Enfin, bien entendu, le capitaine n’a pas le droit de descendre du bateau… et d’accompagner les touristes qui n’ont pas le droit de se baigner.
Charte d’approche bafouée
Ces baignades sont donc souvent hors cadre légal mais également en dehors de toute morale et respect de l’environnement. Les opérateurs sont nombreux à avoir signé la charte d’approche des mammifères marins rédigée par le Parc naturel Marin (PNM). Elle déconseille très fortement les mises à l’eau qui perturbent le mode de vie des animaux sauvages.
Si individuellement, il est impossible de s’en rendre compte, il faut imaginer l’impact de dizaines de bateaux qui circulent autour d’un même groupe d’animaux, tous les jours et toute la journée. Car dans sa charte, le PNM demande aussi de ne plus faire d’observations après 14 heures pour laisser un moment de quiétude aux animaux.
Pas de quiétude pour les animaux
Actuellement, certains opérateurs font jusqu’à 3 rotations du lever jusqu’au coucher du soleil. Les derniers rentrent au port vers 17h30, en dépit de la démarche éthique initiée par le PNM.
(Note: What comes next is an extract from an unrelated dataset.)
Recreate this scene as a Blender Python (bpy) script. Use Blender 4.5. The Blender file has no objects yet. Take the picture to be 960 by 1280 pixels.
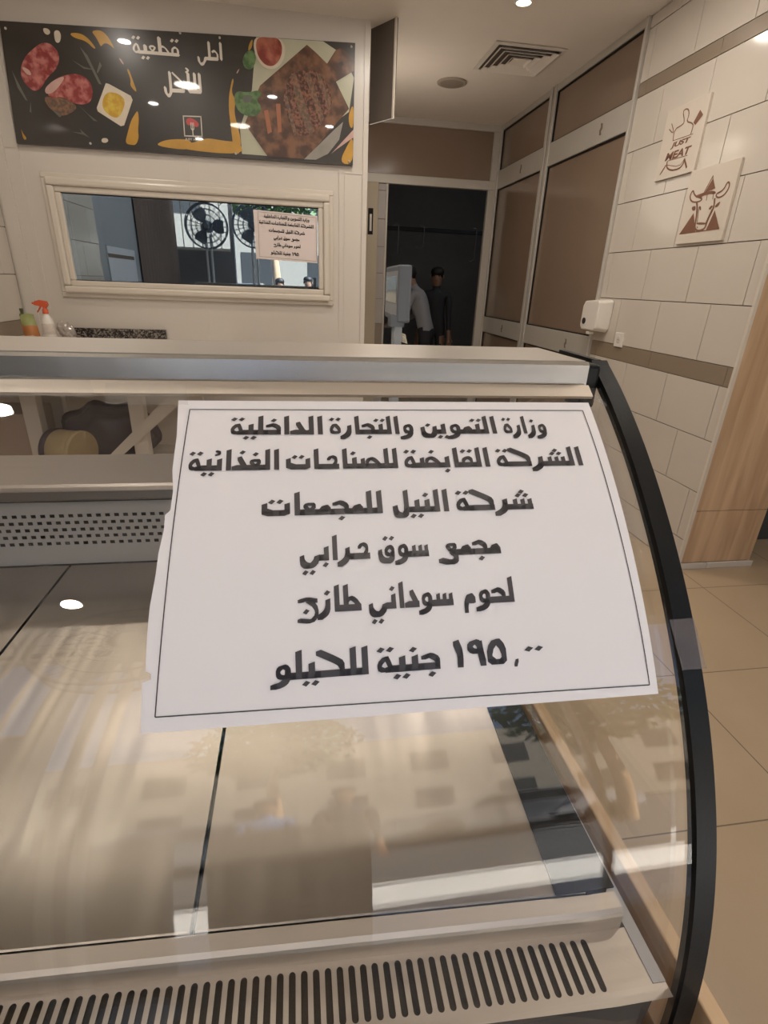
import bpy, bmesh, math, random
from mathutils import Vector, Matrix
random.seed(7)
S = bpy.context.scene
COL = S.collection

# ------------------------------------------------------------------ camera
CAM_H = 1.38
yaw, pitch, roll = .168664, .409533, .0402127
cy_, sy_, cp_, sp_ = math.cos(yaw), math.sin(yaw), math.cos(pitch), math.sin(pitch)
fw = Vector((sy_*cp_, cy_*cp_, -sp_)); rt = Vector((cy_, -sy_, 0)); up = rt.cross(fw)
rt, up = math.cos(roll)*rt + math.sin(roll)*up, -math.sin(roll)*rt + math.cos(roll)*up
cam = bpy.data.cameras.new('camera'); cam.sensor_fit = 'HORIZONTAL'; cam.sensor_width = 36
cam.lens = 656.37/960*36; cam.clip_start = .02
camo = bpy.data.objects.new('camera', cam); COL.objects.link(camo)
camo.matrix_world = Matrix(((rt.x, up.x, -fw.x, 0), (rt.y, up.y, -fw.y, 0), (rt.z, up.z, -fw.z, CAM_H), (0, 0, 0, 1)))
S.camera = camo

# ------------------------------------------------------------------ sky, sun, exposure
W = bpy.data.worlds.new('sky'); S.world = W; W.use_nodes = True
wn = W.node_tree; bg = wn.nodes['Background']
sky = wn.nodes.new('ShaderNodeTexSky'); sky.sky_type = 'NISHITA'; sky.sun_disc = False
sky.sun_elevation = math.radians(58); sky.sun_rotation = math.radians(70)
wn.links.new(sky.outputs[0], bg.inputs[0]); bg.inputs[1].default_value = .42
sun = bpy.data.lights.new('sun', 'SUN'); sun.energy = 52.0; sun.angle = .009; sun.color = (1, .95, .86)
suno = bpy.data.objects.new('sun', sun); COL.objects.link(suno)
suno.rotation_euler = (math.radians(-14), math.radians(34), 0); suno.location = (0, -8, 8)
S.view_settings.view_transform = 'Standard'; S.view_settings.look = 'None'
S.view_settings.gamma = 1; S.view_settings.use_curve_mapping = False
S.view_settings.exposure = -0.38
LAMP_W = 4.6          # watts of one ceiling spot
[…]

Et on ne parle pas des sorties de nuit qui sont interdites. En effet, la législation locale n’autorise pas la navigation professionnelle passée le coucher du soleil : autrement dit, les apéros sur les îlots au crépuscule, vendus à grand renfort de publicités, ne sont tout bonnement pas autorisés. Là encore, que se passe-t-il en cas d’accident ? On se souvient de ce pêcheur renversé par l’embarcation d’un opérateur qui rentrait d’une sortie de nuit. Nous sommes sans nouvelles du pêcheur ni d’éventuelles procédures consécutives à l’accident.
Aucune crainte de la loi
Les affaires maritimes et la DIECCTE ont tenté de faire évoluer les pratiques en demandant l’an dernier aux opérateurs de ne plus proposer de repas à bord, pour des questions de respect de règles d’hygiènes. Cela présentait aussi l’avantage de caler des sorties sur une véritable demi-journée… Mais ces préconisations-là, n’ont pas non plus été respectées.
Finalement, la vague d’hystérie liée à la présence des orques met en lumière les pratiques peu recommandables de très nombreux acteurs du lagon -pas de tous- qui prétendent assurer un service de qualité tout en préservant l’environnement mais qui ne s’embarrassent pas toujours des normes, des règles et des préconisations pour faire tourner leurs entreprises commerciales.
Il semble également évident que ceux qui sont chargés de faire respecter le cadre légal ne sont pas craints. Peut-être serait-il temps qu’ils le soient.